Now there is a form of affirmative action that does genuinely not discriminate. In situations where there is evidence of past and present discrimination, for example, university hiring procedures which, in fact, consider only male and/or white candidates, then not only has that discriminatory policy have to be fought, but it must be ensured that *all* qualified candidates are informed of the position, and that all qualified candidates are judged in terms of their merit in the competition for the position. That sort of "opening" of "closed" doors is an important way of fighting discrimination. And, as someone who has felt discrimination as a Jew in Nazi Hungary, a bourgeois in Communist Hungary, and as a Refugee or Bloody Refo in Democratic Australia, I am for the opening of all such closed doors. And I also recognize that sometimes some good detective work will need to be done to uncover some of these discriminatory practices, which have often been carried on without being explicitly stated.

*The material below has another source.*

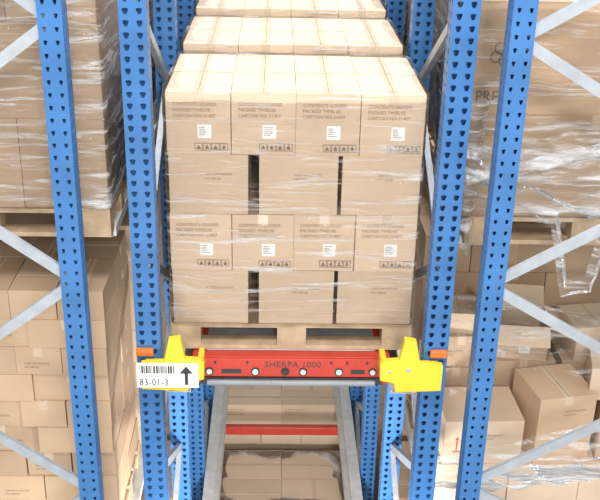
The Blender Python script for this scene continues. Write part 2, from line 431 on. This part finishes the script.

But if you want to fight discrimination, there is one simple rule: do not discriminate. The social engineering policy that includes quotas or so-called "hiring goals" is immoral and unfair, because it is discriminatory. The policy, in other words, is *unprincipled*. It was his consistent principles that gave Martin Luther King the high moral ground in his fight to eliminate racial discrimination. Social engineering which tries to correct past injustices by present discriminatory policies is unfair and unprincipled, and therefore odious.

In addition, however, this sort of social engineering is also ultimately impracticable. Take, for instance, the claims of persons of so-called "mixed-race", or partial descent, to be included in designated or "affirmed" hiring groups. How will the line be drawn in deciding eligibility among applicants who are not "full blooded" members of a visible minority and or a Native Canadian category? Will we have to contrive South-African style formulae to classify people so as to avoid minute examination of each individual's parentage and descent? It may seem that this would be unnecessary under the employment equity procedures, but one can readily imagine that in a competitive job situation issues of this kind would arise. These decisions become arbitrary, and like all arbitrary decisions, lead to injustice.

In fact, let us reflect on the nature of the injustice and against whom it is perpetrated. The main victims are not the whole body of the proverbial power group, white able-bodied males, but the sub-group of the current generation of white able-bodied males in their twenties. The goals of employment equity will mean that individuals in this particular cohort will have to suffer significantly higher unemployment rates than people in designated groups *or* those older people in non-designated groups who *already* have jobs. In other words, this particular cohort is being forced to make all the sacrifices necessary to achieve "employment equity". Is that equitable?

It is for these moral as well as practical reasons that I oppose the current employment equity policies and those affirmative action policies that, in fact, involve discrimination. Let us strive, instead, for a *fair* system of evaluation, where, as Martin Luther King said, we judge only individuals in terms of merit and performance, and not according to their group identity. The enlightened fight against discrimination must eliminate it so that our social structures are genuinely just.